Beten kann im Stillen geschehen oder laut.
Man kann vorgegebene Worte verwenden oder frei sprechen.
Gebete können auch eine Liedform, eine Melodie
haben. Alle Lieder, in denen Gott in der 2. Person angeredet wird (wo also nicht über
ihn in der 3. Person gesprochen wird!), sind Gebete.
Die Vielfalt, wie Gebet aussehen kann, ist also beinahe
unendlich groß. Die eine Form ist nicht besser als die andere.

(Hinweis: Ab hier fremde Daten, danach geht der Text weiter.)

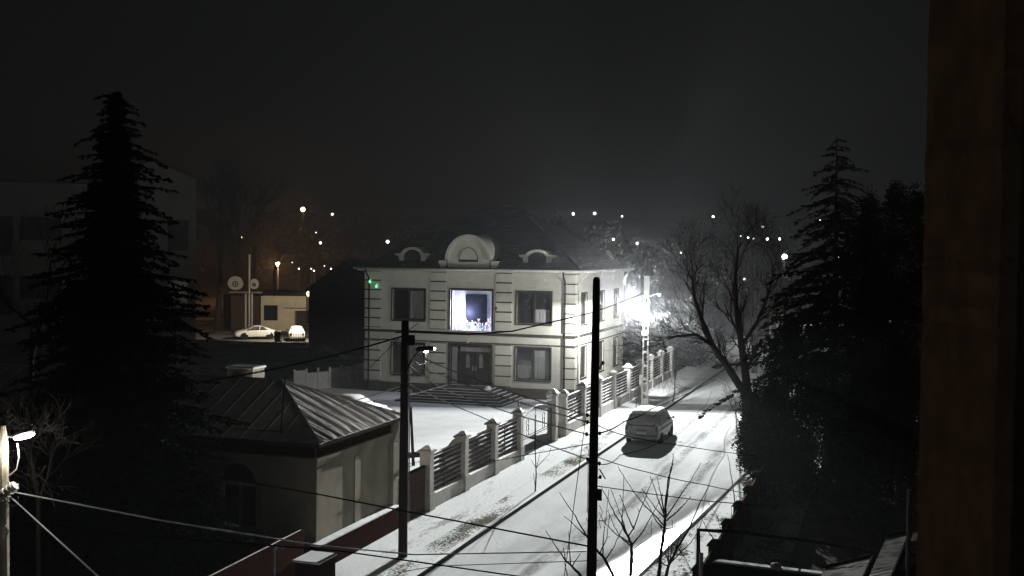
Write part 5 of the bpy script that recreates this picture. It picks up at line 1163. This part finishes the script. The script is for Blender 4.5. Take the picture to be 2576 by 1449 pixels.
q = MB(); q.frustum(0, 0, .08, 1.0, .24, .28, .30, .34); q.build('body', M['black'], bi); q = MB(); q.box(-.33, -.38, 1.002, .33, .36, 1.07); q.build('lid', M['black'], bi); q = MB(); q.box(-.28, -.32, 1.072, .28, .3, 1.16); q.build('lid_snow', M['snow'], bi, bevel=.03)
for s_ in (-1, 1): q = MB(); q.tube([(s_ * .22, .22, .1), (s_ * .28, .22, .1)], .1, 10); q.build('wheel', M['tyre'], bi)

# ================================================================== FAR LAMPS
MW, MY, MO, MBl = M['lamp_far'], M['lamp_far_warm'], M['lamp_orange'], M['lamp_blue']
FL = [(762, 527, 250, .55, MY, 'big yellow floodlight on the dark hill above the kiosk'), (836, 539, 255, .34, MW, 'white hill lamp right of the big yellow floodlight'),
 (699, 664, 172, .36, MO, 'glaring orange lamp among bare branches above the kiosk'), (806, 611, 225, .24, MW, 'small white lamp midway down the hill above the barn'), (795, 585, 230, .12, MBl, 'dim bluish lamp just above another white lamp over the barn'),
 (975, 608, 210, .30, MW, 'lone white lamp left of the first arched dormer'), (1442, 538, 262, .30, MW, 'white hill lamp, first of three above the mansion roof'), (1496, 537, 258, .40, MW, 'brightest of three white hill lamps above the mansion roof'), (1565, 544, 262, .18, MW, 'faintest of three white hill lamps above the mansion roof'),
 (1543, 602, 205, .22, MW, 'white lamp low behind mansion roof edge'), (1603, 612, 205, .30, MW, 'white lamp directly above the glaring street lamp'), (1794, 545, 262, .27, MW, 'solitary white hill lamp above the bare trees'), (1713, 636, 190, .12, MW, 'tiny pale lamp in the haze right of the street lamp'),
 (1918, 571, 235, .32, MW, 'white lamp above the row of lamps left of the spruce'), (1864, 594, 228, .12, MW, 'faintest lamp at the start of the hill row'), (1882, 598, 226, .20, MW, 'second lamp of the hill row left of the spruce'), (1895, 600, 226, .22, MW, 'third lamp of the hill row left of the spruce'), (1930, 601, 226, .30, MW, 'brightest lamp of the hill row left of the spruce'), (1961, 601, 226, .26, MW, 'last lamp of the hill row touching the spruce'),
 (1873, 702, 130, .17, MW, 'white lamp among the bare twigs of the forked tree'), (2063, 555, 230, .18, MW, 'lamp glimpsed through the upper boughs of the spruce'), (2110, 590, 215, .17, MY, 'warm lamp glimpsed right of the spruce trunk'), (2220, 630, 160, .18, MW, 'lamp glinting through the double topped evergreen'),
 (608, 597, 190, .10, MO, 'tiny orange lamp right of the twin bare trees'), (735, 660, 185, .09, MBl, 'first bluish speck of the low row right of the orange lamp'), (752, 676, 180, .13, MBl, 'brightest bluish speck of the low row right of the orange lamp'), (783, 676, 180, .11, MBl, 'middle bluish speck of the low row above the barn'), (790, 681, 178, .10, MW, 'whitish speck below the low bluish row'), (816, 669, 182, .11, MW, 'white speck near the right end of the low row'), (833, 676, 180, .11, MW, 'last white speck at the right end of the low row')]
def far_lamp(px, py, D, r, mt, lab, light=None):
    p = A(px, py, D); gz = hill(p.x, D) - .2
    t_ = thing('distant_lamp', lab, 'street lamp', (p.x, D, min(gz, p.z - 1)), 0, 'distant lamps in the dark')
    b0_ = min(gz, p.z - 1); q = MB(); q.tube([(0, .2, 0), (0, .2, p.z - b0_), (0, 0, p.z - b0_ + r)], .06, 5); q.build('post', M['dark'], t_)
    q = MB(); q.ball((0, 0, p.z - b0_), r * .88, 12, 8); q.build('lamp_head', mt, t_)
    if light: lamp_light('distant_lamp_light', (p.x, D - r - .6, p.z), light[0], light[1], r)
for n_, a in enumerate(FL):
    li = None
    if a[4] is MW and n_ % 3 == 1: a = (*a[:3], a[3] * 1.05, M['lamp_dim'], a[5])
    if a[4] is MO and a[3] > .2: li = (12000, (1, .50, .2))
    if a[4] is MY and a[3] > .4: li = (1800, (1, .75, .35))
    far_lamp(*a, light=li)
far_lamp(2115, 678, 100, .36, MW, 'larger of two bright lamps right of the spruce trunk', (900, (.95, .98, 1)))
far_lamp(2108, 650, 112, .29, MW, 'smaller upper of two bright lamps right of the spruce trunk', (500, (.95, .98, 1)))
far_lamp(1974, 646, 118, .32, MW, 'bright hazy lamp half hidden by the left boughs of the spruce', (900, (.95, .98, 1)))
far_lamp(2063, 862, 80, .16, MW, 'low lamp glimmering through the lower boughs of the spruce', (420, (.95, .98, 1)))
# white house beyond the evergreens, glimpsed between boughs
hD = 92; h0 = A(1990, 900, hD); h1 = A(2250, 900, hD)
wh = thing('white_house', 'white walled house glimpsed between the dark evergreen boughs', 'house', (h0.x, hD, 0))
q = MB(); ww = h1.x - h0.x; q.box(0, 0, 0, ww, 8, 4.6); q.build('wall', M['concrete'], wh)
q = MB(); q.prism([(-.4, -.5, 4.602), (-.4, 8.5, 4.602), (-.4, 4, 6.8)], (ww + .8, 0, 0)); q.build('roof', M['tiles'], wh)
for k in range(3): q = MB(); q.box(1 + k * 2.6, -.06, 1.2, 2.3 + k * 2.6, -.002, 2.8); f = q.build('window', M['frame'], wh); q = MB(); q.box(1.1 + k * 2.6, -.08, 1.3, 2.2 + k * 2.6, -.062, 2.7); q.build('pane', M['glass'], f)
# far wooded hillside reads as one dark mass
q = MB(); random.seed(21)
for i in range(420):
    x = U(-150, 150); y = U(190, 300); z = hill(x, y); h = U(3, 7); leaves(q, (x, y, z + h * .5), h * .45, 40, .55, 1, 1.1); q.tube([(x, y, z - .3), (x, y, z + h * .6)], .12, 3, cap=False)
w = q.build('woods', M['twig']); setting(w, 'stuff')
# ================================================================== HAZE
hb = MB(); hb.box(-425, -18, -3, 425, 625, 31)
hz = hb.build('haze', bpy.data.materials.new('night_haze')); hz['kind'] = 'stuff'
hm = hz.data.materials[0]; hm.use_nodes = True; t = hm.node_tree; t.nodes.clear()
v = t.nodes.new('ShaderNodeVolumePrincipled'); v.inputs['Color'].default_value = (.95, .97, 1, 1); v.inputs['Density'].default_value = HAZE
v.inputs['Anisotropy'].default_value = 0.0
mo = t.nodes.new('ShaderNodeOutputMaterial'); t.links.new(v.outputs[0], mo.inputs['Volume'])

Deshalb noch ein Wort zum liturgischen Beten: Auch
das liturgische Beten ist nicht besser oder schlechter als das freie Beten. Ein Blick
in die Bibel zeigt, dass es dort ein reiches Erbe an liturgisch festgelegten Texten
und Gebeten - im Alten wie im Neuen Testament! (Psalmen, Offenbarung, Vaterunser, Hymnen
im Neuen Testament
) - gibt und zugleich dieses Erbe immer wieder neu und frei
gestaltet wurde. Freies Gebet und feste Liturgie bilden kein Gegeneinander, sondern
ergänzen sich gegenseitig.
Diese Beschäftigung mit den Grundfragen des Gebetes
soll nicht als Technik missverstanden werden. Der Sinn war vielmehr eine Weitung des
Horizontes. Gebet ist mehr!
Und damit sind wir wieder bei dem, was ich am Anfang
sagte. Gebet ist Folge und Ausdruck der Beziehung zu Gott.
Jesu Aufforderung: "Bittet, so wird euch gegeben;
suchet, so werdet ihr finden; klopfet an, so wird euch aufgetan" dürfen wir
deshalb getrost in einem ganz weiten Sinn verstehen. Natürlich ist es zuerst eine
Aufforderung zum Bittgebet. Dann aber auch zum Beten überhaupt. Und so könnte
das Schild, das bei manchen Behörden an der Tür klebt, "Bitte anklopfen!",
- recht verstanden - zu einer Art Lebensmotto werden für ein Leben des Gebets.
[Lied: "Herr, deine Güte reicht so weit"]
Die Kirchengemeinde
Eysölden und das Gottesdienstteam wünscht einen gesegneten Sonntag!